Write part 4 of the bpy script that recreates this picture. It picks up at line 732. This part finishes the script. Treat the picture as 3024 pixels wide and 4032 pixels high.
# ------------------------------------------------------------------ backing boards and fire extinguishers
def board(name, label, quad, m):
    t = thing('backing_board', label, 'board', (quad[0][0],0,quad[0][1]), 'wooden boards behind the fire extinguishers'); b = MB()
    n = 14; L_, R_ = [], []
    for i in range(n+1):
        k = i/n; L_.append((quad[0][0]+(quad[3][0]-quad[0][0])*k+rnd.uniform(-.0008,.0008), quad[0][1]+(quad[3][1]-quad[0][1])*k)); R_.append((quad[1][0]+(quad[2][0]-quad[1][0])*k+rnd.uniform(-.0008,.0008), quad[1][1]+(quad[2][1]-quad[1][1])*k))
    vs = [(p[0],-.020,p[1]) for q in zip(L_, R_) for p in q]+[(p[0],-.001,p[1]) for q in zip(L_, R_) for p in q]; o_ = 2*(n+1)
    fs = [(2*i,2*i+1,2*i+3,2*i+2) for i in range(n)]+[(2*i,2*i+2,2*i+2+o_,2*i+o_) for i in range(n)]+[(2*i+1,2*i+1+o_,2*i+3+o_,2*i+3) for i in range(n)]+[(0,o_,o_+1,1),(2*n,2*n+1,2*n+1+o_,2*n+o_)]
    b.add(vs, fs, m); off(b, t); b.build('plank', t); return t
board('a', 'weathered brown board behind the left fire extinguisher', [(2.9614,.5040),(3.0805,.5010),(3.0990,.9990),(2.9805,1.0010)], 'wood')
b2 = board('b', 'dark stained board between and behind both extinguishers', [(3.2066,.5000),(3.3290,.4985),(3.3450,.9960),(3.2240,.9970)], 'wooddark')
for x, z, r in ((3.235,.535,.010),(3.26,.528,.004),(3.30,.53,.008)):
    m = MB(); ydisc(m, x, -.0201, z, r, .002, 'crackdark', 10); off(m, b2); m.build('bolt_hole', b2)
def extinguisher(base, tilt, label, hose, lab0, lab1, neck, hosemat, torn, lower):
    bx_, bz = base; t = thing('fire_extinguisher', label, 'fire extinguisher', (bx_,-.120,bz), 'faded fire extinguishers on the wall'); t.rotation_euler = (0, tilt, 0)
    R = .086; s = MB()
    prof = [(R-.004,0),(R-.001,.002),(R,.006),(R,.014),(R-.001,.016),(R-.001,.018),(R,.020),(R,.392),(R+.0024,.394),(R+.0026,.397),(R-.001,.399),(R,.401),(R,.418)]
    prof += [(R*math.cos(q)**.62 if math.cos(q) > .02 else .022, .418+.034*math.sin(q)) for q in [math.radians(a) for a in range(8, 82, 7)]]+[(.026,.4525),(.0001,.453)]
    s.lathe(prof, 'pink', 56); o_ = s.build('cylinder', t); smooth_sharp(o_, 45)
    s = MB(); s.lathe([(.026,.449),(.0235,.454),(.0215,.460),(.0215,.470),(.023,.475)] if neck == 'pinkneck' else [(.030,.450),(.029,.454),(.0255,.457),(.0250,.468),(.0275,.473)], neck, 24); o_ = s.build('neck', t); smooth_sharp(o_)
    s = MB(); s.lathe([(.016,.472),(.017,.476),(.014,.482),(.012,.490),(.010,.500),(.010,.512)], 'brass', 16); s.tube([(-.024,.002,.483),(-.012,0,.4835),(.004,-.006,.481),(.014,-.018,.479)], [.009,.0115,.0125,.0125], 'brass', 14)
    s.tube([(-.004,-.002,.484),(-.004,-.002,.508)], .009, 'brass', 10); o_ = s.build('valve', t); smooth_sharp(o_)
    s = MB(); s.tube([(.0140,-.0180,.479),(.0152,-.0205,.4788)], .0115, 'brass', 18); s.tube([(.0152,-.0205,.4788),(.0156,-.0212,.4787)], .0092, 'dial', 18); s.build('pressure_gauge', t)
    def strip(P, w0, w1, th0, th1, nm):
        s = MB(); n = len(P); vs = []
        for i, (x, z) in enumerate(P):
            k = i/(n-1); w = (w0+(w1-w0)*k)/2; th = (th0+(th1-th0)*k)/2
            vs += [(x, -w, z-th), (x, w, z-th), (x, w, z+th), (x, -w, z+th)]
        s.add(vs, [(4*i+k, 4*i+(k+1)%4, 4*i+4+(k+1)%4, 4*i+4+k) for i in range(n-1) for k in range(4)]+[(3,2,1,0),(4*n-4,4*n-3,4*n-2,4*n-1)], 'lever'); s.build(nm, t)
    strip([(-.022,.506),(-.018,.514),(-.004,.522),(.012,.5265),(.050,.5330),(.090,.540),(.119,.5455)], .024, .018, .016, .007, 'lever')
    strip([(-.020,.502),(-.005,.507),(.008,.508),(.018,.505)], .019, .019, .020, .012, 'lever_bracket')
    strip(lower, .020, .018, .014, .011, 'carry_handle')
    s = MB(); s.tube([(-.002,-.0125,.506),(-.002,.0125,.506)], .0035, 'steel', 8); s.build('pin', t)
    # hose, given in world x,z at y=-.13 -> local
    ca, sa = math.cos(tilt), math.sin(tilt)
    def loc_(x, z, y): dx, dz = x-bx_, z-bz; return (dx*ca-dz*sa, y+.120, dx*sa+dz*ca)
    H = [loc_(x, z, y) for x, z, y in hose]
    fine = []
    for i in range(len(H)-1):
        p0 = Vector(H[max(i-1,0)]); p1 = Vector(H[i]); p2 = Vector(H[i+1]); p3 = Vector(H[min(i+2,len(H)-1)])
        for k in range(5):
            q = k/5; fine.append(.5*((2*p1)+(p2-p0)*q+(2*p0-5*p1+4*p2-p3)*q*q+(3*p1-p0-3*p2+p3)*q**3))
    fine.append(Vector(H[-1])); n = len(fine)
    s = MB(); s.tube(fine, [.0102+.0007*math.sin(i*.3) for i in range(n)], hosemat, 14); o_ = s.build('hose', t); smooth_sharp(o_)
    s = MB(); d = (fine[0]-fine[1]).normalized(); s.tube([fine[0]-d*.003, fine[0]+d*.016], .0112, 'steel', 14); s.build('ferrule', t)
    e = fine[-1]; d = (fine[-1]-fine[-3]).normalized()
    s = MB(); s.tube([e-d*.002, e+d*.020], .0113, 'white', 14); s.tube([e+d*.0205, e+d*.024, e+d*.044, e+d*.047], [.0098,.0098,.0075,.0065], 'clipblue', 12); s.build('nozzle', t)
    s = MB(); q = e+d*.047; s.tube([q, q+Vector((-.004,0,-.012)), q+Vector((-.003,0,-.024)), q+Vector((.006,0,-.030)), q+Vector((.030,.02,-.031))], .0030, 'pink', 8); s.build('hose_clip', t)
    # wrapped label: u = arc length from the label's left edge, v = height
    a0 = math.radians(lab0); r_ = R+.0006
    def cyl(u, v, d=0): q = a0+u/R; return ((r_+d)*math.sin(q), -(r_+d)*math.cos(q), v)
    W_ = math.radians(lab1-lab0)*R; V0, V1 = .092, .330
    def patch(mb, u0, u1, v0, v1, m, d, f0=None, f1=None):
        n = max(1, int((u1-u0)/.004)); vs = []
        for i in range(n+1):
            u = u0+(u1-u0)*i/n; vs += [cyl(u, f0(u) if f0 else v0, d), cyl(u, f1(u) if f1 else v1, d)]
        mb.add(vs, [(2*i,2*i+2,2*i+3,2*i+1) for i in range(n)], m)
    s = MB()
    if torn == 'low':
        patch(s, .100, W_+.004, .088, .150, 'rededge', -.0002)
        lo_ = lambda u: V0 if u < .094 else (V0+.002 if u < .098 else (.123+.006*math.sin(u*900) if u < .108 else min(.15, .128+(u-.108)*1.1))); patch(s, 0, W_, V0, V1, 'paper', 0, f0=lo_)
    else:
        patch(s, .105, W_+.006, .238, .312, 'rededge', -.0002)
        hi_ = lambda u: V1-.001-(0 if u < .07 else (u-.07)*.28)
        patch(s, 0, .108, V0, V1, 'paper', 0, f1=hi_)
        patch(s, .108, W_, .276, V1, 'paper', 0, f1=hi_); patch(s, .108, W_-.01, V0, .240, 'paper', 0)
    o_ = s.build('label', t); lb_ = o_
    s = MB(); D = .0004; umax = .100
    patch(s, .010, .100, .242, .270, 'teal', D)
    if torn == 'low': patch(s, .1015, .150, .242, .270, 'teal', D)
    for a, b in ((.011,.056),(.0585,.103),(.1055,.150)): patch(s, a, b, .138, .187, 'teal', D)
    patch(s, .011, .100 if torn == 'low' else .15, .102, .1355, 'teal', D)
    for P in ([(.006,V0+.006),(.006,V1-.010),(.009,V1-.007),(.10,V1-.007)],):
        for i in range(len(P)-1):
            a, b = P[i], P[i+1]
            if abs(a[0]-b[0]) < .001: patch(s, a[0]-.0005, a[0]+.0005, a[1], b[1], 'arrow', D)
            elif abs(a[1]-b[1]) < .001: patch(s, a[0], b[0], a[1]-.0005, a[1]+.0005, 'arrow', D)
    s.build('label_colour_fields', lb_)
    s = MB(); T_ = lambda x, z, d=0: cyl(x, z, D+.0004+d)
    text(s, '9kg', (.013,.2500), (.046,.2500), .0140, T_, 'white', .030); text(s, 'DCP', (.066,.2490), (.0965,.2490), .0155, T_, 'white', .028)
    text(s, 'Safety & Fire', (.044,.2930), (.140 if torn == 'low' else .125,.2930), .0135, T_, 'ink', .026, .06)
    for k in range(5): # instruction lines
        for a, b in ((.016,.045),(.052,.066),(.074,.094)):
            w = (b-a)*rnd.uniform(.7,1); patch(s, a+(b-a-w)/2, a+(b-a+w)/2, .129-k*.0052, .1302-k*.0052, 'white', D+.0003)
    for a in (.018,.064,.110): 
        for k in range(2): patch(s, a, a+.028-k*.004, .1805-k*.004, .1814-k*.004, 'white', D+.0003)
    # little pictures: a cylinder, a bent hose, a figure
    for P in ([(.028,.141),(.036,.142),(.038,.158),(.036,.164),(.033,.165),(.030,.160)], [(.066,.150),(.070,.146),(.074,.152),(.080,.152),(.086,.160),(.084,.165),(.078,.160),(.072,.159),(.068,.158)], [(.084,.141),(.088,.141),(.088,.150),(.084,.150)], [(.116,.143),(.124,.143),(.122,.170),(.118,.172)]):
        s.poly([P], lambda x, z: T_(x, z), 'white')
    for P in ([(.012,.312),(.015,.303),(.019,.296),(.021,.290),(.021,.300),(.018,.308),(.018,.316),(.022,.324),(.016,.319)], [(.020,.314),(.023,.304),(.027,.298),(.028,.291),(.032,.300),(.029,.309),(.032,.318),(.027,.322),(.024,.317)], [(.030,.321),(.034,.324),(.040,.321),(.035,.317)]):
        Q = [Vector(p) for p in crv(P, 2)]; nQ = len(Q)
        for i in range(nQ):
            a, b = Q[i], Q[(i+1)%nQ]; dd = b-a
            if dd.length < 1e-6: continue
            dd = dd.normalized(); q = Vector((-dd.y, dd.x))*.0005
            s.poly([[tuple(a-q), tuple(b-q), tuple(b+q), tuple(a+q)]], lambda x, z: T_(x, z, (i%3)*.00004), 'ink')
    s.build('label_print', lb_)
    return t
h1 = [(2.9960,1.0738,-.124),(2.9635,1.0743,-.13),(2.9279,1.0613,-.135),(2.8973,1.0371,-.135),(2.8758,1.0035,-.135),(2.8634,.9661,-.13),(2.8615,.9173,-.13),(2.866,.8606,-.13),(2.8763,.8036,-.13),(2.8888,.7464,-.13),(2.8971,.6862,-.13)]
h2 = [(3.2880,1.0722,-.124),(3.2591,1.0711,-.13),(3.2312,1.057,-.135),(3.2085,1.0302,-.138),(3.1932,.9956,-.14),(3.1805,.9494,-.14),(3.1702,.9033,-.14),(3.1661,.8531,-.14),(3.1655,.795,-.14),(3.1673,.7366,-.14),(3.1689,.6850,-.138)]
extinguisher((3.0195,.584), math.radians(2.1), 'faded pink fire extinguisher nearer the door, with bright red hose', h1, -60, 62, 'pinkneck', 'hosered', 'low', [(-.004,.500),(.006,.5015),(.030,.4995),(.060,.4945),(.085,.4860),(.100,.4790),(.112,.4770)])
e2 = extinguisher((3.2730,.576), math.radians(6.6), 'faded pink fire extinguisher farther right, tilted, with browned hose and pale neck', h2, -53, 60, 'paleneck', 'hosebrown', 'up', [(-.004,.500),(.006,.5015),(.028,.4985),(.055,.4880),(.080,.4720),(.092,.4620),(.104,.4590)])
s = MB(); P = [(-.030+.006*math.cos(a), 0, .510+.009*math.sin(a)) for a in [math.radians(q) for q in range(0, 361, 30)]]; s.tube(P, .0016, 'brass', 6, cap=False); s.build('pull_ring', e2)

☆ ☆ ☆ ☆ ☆

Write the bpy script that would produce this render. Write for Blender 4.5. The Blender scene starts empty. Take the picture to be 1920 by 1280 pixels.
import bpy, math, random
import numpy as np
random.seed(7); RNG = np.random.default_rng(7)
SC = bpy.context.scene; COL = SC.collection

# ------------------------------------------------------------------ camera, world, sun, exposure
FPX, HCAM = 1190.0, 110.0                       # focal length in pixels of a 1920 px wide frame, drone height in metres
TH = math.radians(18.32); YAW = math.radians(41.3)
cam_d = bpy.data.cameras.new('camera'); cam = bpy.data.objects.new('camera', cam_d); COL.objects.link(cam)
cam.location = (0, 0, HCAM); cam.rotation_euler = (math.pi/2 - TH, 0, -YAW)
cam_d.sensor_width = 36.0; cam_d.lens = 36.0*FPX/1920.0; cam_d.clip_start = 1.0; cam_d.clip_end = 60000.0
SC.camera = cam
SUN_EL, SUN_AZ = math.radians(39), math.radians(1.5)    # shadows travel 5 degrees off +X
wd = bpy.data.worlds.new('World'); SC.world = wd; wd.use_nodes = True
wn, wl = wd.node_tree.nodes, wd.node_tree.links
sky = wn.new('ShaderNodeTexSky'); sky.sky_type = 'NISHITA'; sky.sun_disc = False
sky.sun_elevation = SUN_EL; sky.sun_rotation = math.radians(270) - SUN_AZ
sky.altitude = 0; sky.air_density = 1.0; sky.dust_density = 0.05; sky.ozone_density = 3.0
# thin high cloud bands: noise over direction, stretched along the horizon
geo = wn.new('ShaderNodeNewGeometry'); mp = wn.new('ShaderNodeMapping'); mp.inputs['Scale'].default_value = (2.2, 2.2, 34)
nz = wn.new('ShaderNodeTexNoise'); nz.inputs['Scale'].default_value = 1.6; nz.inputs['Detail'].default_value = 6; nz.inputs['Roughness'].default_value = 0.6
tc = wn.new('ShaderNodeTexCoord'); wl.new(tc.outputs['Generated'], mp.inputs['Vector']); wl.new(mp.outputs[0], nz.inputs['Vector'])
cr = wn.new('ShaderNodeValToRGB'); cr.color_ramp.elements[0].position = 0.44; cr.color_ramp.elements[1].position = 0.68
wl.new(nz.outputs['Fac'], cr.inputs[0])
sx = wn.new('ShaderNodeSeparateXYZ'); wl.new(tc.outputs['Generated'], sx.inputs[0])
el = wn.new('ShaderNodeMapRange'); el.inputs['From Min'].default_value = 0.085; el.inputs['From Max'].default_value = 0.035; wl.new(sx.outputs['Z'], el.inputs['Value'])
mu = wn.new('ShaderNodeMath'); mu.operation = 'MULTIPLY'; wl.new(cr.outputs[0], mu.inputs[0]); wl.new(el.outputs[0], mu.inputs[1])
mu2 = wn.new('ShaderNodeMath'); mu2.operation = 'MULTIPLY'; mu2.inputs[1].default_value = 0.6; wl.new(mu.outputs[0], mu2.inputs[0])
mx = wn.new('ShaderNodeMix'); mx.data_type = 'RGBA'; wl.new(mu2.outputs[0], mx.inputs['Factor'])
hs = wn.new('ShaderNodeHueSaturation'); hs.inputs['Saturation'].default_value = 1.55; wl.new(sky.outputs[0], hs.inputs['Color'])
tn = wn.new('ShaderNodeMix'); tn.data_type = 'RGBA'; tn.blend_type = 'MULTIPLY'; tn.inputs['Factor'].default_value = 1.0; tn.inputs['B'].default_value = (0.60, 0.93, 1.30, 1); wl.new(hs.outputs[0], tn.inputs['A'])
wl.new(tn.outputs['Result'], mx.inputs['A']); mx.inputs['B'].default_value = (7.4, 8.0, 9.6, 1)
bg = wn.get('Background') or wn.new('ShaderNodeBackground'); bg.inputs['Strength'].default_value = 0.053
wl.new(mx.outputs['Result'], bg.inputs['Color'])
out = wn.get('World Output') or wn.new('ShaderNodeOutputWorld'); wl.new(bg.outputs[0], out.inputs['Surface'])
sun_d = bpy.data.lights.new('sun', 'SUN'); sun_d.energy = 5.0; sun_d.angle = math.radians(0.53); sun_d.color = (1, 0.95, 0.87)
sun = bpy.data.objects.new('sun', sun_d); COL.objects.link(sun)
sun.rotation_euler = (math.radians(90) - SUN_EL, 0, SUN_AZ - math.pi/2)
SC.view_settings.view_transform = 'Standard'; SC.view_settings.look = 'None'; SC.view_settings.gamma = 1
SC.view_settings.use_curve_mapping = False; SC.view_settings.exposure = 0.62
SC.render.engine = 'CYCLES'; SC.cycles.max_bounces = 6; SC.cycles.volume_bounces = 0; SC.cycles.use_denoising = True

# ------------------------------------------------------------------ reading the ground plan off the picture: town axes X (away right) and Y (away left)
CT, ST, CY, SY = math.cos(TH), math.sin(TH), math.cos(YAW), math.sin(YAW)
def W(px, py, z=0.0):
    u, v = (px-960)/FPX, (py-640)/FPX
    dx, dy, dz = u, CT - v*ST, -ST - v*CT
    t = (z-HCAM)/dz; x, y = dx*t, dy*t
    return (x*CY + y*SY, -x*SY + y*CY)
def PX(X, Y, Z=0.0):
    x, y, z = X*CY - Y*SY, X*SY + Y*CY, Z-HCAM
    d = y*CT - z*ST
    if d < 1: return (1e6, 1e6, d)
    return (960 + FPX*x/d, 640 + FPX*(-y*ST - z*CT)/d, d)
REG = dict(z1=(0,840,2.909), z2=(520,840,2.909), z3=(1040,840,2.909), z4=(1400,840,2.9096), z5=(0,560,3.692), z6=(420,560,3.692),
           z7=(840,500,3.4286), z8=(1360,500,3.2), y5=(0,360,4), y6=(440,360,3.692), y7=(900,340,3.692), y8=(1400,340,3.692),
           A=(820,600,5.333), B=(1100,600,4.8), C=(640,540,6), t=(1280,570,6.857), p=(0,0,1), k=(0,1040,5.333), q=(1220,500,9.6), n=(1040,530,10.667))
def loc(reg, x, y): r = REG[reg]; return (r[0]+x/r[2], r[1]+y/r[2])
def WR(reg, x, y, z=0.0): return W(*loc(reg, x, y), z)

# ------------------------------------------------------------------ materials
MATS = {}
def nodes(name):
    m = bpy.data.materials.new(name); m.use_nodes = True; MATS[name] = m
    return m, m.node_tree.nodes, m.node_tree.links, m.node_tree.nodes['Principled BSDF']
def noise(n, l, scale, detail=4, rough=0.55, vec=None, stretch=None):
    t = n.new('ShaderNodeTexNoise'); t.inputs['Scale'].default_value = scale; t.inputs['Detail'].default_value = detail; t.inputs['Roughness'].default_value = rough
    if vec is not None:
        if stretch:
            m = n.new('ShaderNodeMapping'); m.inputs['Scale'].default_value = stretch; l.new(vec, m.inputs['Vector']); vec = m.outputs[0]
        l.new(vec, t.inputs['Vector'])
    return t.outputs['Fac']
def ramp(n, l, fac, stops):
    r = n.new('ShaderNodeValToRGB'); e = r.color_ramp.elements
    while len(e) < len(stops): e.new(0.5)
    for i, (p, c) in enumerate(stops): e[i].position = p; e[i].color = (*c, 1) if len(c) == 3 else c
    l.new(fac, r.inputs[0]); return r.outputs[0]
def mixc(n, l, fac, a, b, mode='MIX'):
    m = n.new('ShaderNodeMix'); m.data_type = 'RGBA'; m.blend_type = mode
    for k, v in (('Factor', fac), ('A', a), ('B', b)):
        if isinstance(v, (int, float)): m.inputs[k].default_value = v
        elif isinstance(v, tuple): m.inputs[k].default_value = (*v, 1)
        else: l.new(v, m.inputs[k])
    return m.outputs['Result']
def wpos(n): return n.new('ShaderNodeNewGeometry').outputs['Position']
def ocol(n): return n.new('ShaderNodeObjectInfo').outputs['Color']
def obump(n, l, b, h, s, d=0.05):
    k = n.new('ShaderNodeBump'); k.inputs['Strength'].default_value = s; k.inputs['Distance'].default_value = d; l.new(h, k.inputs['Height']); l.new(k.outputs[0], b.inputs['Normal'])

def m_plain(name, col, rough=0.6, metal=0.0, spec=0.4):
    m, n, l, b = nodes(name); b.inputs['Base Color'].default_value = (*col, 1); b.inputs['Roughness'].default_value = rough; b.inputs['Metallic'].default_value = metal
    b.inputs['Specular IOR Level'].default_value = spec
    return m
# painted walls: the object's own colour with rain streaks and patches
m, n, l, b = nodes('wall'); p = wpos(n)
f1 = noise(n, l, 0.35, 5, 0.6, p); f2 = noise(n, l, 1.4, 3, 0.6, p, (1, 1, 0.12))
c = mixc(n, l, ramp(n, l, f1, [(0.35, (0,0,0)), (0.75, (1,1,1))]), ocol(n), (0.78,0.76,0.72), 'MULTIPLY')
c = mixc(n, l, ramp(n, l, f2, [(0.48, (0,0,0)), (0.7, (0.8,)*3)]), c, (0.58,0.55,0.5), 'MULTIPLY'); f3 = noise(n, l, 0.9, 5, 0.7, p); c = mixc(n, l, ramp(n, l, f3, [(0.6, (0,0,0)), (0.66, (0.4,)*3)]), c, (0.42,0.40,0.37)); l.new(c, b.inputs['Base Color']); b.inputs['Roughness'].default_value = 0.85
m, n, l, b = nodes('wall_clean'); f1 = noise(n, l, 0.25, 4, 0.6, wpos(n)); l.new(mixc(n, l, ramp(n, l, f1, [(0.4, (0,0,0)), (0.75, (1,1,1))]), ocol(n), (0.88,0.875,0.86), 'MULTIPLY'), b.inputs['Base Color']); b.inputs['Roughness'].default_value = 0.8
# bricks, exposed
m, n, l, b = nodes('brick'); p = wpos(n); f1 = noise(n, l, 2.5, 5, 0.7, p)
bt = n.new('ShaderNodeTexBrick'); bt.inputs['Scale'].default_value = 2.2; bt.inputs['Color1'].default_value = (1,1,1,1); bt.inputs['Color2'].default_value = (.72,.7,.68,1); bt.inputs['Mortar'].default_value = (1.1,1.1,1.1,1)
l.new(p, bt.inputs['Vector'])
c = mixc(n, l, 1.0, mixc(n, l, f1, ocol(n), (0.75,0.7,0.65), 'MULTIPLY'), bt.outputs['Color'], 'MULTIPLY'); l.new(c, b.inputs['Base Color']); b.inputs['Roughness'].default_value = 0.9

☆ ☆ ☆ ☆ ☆

Task details -
Return, unchanged, the run of lines above that opens with the line containing "Write the bpy" and closes with the line containing "SC = bpy.context.scene; COL = SC.collection". Include both.

Task response -
Write the bpy script that would produce this render. Write for Blender 4.5. The Blender scene starts empty. Take the picture to be 1920 by 1280 pixels.
import bpy, math, random
import numpy as np
random.seed(7); RNG = np.random.default_rng(7)
SC = bpy.context.scene; COL = SC.collection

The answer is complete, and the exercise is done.